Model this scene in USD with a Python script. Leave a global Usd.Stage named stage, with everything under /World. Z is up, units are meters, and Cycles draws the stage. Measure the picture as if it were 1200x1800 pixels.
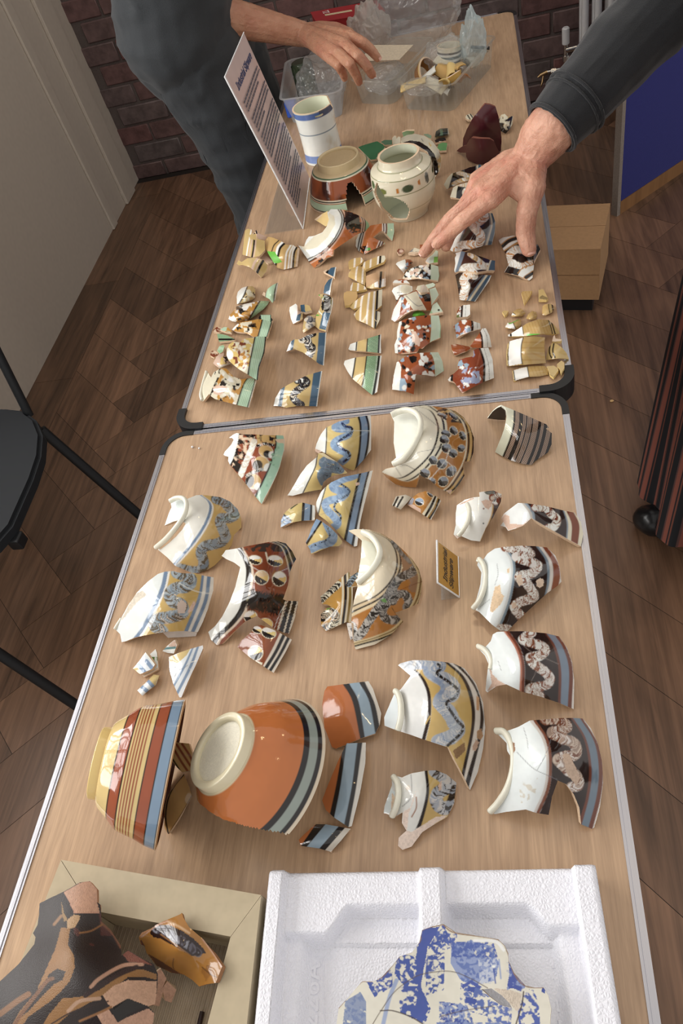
import math, random
import numpy as np, trimesh, usdkit, meshkit, manifold3d as m3
import shapely, shapely.geometry as sg
from scipy.spatial import Delaunay, cKDTree
from scipy.interpolate import RBFInterpolator
from pxr import Usd, UsdGeom, UsdLux, UsdShade, Gf, Sdf, Vt

stage = Usd.Stage.CreateInMemory()
UsdGeom.SetStageUpAxis(stage, UsdGeom.Tokens.z)
UsdGeom.SetStageMetersPerUnit(stage, 1.0)
UsdGeom.Xform.Define(stage, '/World')
UsdGeom.Scope.Define(stage, '/World/Looks')
TZ = 0.72                                   # table top
# ---------------------------------------------------------------- camera
CAM_R = np.array([[0.971223464911299,0.08048634439266304,0.2241582690243585],
                  [0.08186187625141396,0.7710180830283887,-0.6315296896107316],
                  [-0.22365959497032364,0.6317064698176951,0.7422409080]])
CAM_C = np.array([0.22320046,-0.82465621,1.46433237])
CAM_F = 1318.6341919574709
cam = UsdGeom.Camera.Define(stage, '/World/camera')
_m = Gf.Matrix4d(1.0)
for _i in range(3):
    for _j in range(3):
        _m[_i, _j] = float(CAM_R[_j, _i])
    _m[3, _i] = float(CAM_C[_i])
cam.AddTransformOp().Set(_m)
cam.CreateFocalLengthAttr(24.0)
cam.CreateHorizontalApertureAttr(24.0 * 1200 / CAM_F)
cam.CreateVerticalApertureAttr(24.0 * 1800 / CAM_F)
cam.CreateClippingRangeAttr(Gf.Vec2f(0.02,60))
cam.CreateFStopAttr(0.0)
cam.CreateExposureAttr(0.12)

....

* **WHAT YOU ARE ASKED TO DO**: From the material above, reproduce everything verbatim except the pictures.

* **SOLUTION FOR THIS PROBLEM**:
Model this scene in USD with a Python script. Leave a global Usd.Stage named stage, with everything under /World. Z is up, units are meters, and Cycles draws the stage. Measure the picture as if it were 1200x1800 pixels.
import math, random
import numpy as np, trimesh, usdkit, meshkit, manifold3d as m3
import shapely, shapely.geometry as sg
from scipy.spatial import Delaunay, cKDTree
from scipy.interpolate import RBFInterpolator
from pxr import Usd, UsdGeom, UsdLux, UsdShade, Gf, Sdf, Vt

stage = Usd.Stage.CreateInMemory()
UsdGeom.SetStageUpAxis(stage, UsdGeom.Tokens.z)
UsdGeom.SetStageMetersPerUnit(stage, 1.0)
UsdGeom.Xform.Define(stage, '/World')
UsdGeom.Scope.Define(stage, '/World/Looks')
TZ = 0.72                                   # table top
# ---------------------------------------------------------------- camera
CAM_R = np.array([[0.971223464911299,0.08048634439266304,0.2241582690243585],
                  [0.08186187625141396,0.7710180830283887,-0.6315296896107316],
                  [-0.22365959497032364,0.6317064698176951,0.7422409080]])
CAM_C = np.array([0.22320046,-0.82465621,1.46433237])
CAM_F = 1318.6341919574709
cam = UsdGeom.Camera.Define(stage, '/World/camera')
_m = Gf.Matrix4d(1.0)
for _i in range(3):
    for _j in range(3):
        _m[_i, _j] = float(CAM_R[_j, _i])
    _m[3, _i] = float(CAM_C[_i])
cam.AddTransformOp().Set(_m)
cam.CreateFocalLengthAttr(24.0)
cam.CreateHorizontalApertureAttr(24.0 * 1200 / CAM_F)
cam.CreateVerticalApertureAttr(24.0 * 1800 / CAM_F)
cam.CreateClippingRangeAttr(Gf.Vec2f(0.02,60))
cam.CreateFStopAttr(0.0)
cam.CreateExposureAttr(0.12)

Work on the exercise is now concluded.